Quartermaine's Terms

Simon Gray
Wyndham's Theatre

Rowan Atkinson, Louise Ford and Malcolm Sinclair Credit: Nobby Clark
Rowan Atkinson, Felicity Montagu, Will Keen and Conleth Hill Credit: Nobby Clark
Matthew Cottle and Will Keen Credit: Nobby Clark

So many of Simon Gray's plays seem to have been set in and around the world of academe. The difference with Quartermaine's Terms, first seen in 1981 but set two decades earlier, is the educational institution.

While this college might be located in Cambridge, rather than part of the world-renowned University peopled by eccentric Dons, this is a language college with its own particular problems, albeit packed with its own set of well-bred eccentrics.

Rowan Atkinson is the big draw in the title role. St John Quartermaine may sound like some knight of old but is actually that stock Atkinson character, an ultimate duffer who reflects the microcosm of society that he inhabits across a period of around three years.

This misfit is not so much from another age, like his colleagues in Sir Richard Eyre's carefully crafted period production, as another planet.

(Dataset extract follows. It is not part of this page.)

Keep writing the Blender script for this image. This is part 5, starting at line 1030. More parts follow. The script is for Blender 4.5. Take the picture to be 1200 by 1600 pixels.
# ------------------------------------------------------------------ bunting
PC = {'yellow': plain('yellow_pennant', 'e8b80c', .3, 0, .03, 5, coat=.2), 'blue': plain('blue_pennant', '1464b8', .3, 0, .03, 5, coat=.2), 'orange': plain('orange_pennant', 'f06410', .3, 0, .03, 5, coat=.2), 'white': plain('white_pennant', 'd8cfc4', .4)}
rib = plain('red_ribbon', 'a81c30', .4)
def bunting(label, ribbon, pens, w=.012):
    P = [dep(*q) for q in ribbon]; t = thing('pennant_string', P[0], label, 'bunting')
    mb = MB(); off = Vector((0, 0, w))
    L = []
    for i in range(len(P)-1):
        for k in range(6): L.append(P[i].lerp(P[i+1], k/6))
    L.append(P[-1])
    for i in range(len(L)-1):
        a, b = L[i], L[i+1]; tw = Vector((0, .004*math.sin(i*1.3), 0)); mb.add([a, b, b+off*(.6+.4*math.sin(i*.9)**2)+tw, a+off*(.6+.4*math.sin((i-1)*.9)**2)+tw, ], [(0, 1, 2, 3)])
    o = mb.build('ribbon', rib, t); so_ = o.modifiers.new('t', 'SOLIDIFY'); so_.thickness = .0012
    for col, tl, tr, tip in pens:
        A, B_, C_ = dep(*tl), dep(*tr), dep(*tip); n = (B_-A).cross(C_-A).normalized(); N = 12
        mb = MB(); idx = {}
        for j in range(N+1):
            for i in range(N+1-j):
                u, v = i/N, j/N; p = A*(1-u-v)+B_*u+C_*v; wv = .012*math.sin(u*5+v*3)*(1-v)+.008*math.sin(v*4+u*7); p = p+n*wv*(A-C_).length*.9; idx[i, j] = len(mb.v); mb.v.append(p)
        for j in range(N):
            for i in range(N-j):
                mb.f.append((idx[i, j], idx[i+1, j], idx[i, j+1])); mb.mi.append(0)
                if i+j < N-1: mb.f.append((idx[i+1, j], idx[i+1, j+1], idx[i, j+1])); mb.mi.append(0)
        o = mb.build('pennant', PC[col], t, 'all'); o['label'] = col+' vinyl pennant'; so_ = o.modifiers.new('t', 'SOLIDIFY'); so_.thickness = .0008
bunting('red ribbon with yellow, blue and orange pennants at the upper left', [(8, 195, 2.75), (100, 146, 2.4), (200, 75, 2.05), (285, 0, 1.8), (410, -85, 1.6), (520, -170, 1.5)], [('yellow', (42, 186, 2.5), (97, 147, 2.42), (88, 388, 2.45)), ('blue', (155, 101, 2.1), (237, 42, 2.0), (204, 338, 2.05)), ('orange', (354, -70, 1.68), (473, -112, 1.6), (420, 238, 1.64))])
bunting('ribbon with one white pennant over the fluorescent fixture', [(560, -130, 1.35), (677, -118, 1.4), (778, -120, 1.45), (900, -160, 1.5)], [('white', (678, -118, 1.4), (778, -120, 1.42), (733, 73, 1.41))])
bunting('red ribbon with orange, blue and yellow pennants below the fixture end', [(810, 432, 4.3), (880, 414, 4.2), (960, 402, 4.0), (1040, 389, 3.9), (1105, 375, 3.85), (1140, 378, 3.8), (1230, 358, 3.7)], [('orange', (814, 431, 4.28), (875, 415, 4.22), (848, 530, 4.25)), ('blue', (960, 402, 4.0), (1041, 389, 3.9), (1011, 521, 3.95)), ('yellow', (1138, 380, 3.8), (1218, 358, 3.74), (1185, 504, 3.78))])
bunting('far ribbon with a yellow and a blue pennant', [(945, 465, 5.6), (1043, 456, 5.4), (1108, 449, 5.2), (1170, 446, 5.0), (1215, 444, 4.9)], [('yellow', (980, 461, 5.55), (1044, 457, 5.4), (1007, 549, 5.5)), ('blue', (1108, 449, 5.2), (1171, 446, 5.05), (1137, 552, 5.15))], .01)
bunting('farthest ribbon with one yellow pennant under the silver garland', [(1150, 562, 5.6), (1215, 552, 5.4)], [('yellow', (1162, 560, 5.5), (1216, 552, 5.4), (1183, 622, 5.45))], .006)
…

The one word that could best sum him up is oblivious. Strangely, this can be comforting for those who circle around him living their own seesaw lives, while his is empty almost to the extent of non-existence.

This comedy of manners and character perceptively pokes gentle fun at a number of types.

The impecunious part-timer, Derek played with great wit by Will Keen, is accident prone to a degree rarely seen in real life.

Love never runs smoothly in this world. Aspiring author Matthew Cottle as Mark is deserted by a wife and child, whom he barely notices, Louise Ford playing lovely Anita suffers serial abortions while living with a literary love rat, while solid, happily married Henry played by Conleth Hill is pursued by another stock figure, the loner.

In his case, it is Felicity Montagu's Melanie who tirelessly looks after her crippled, ungrateful mother and gets some of the best laughs of the evening in what ought to be a tragic situation.

That just leaves the joint college principals, the ailing Eddie played with innocent glee by Malcolm Sinclair and the more worldly (someone has to be) Thomas, whom we never see but has great influence over proceedings from start to finish even, it might be suggested, from the grave.

This group ebbs and flows through disasters galore and even the odd high point, across four acts and 2½ hours.

While it seems that nothing really happens, Simon Gray can be a subtle writer telling his audiences a great deal about human foibles, while generating considerable humour along the way.

The past may be another country but this one tells us a great deal about our own.

It helps to have a starry set of actors, with Rowan Atkinson delivering the expected performance and peaking in Quartermaine's single moment of pathos right at the end. He is complemented by the whole cast with Will Keen, Malcolm Sinclair and Conleth Hill all shining.

With Atkinson making a rare stage visit in the lead, this limited run of a highly polished production should have what it takes to be a commercial success.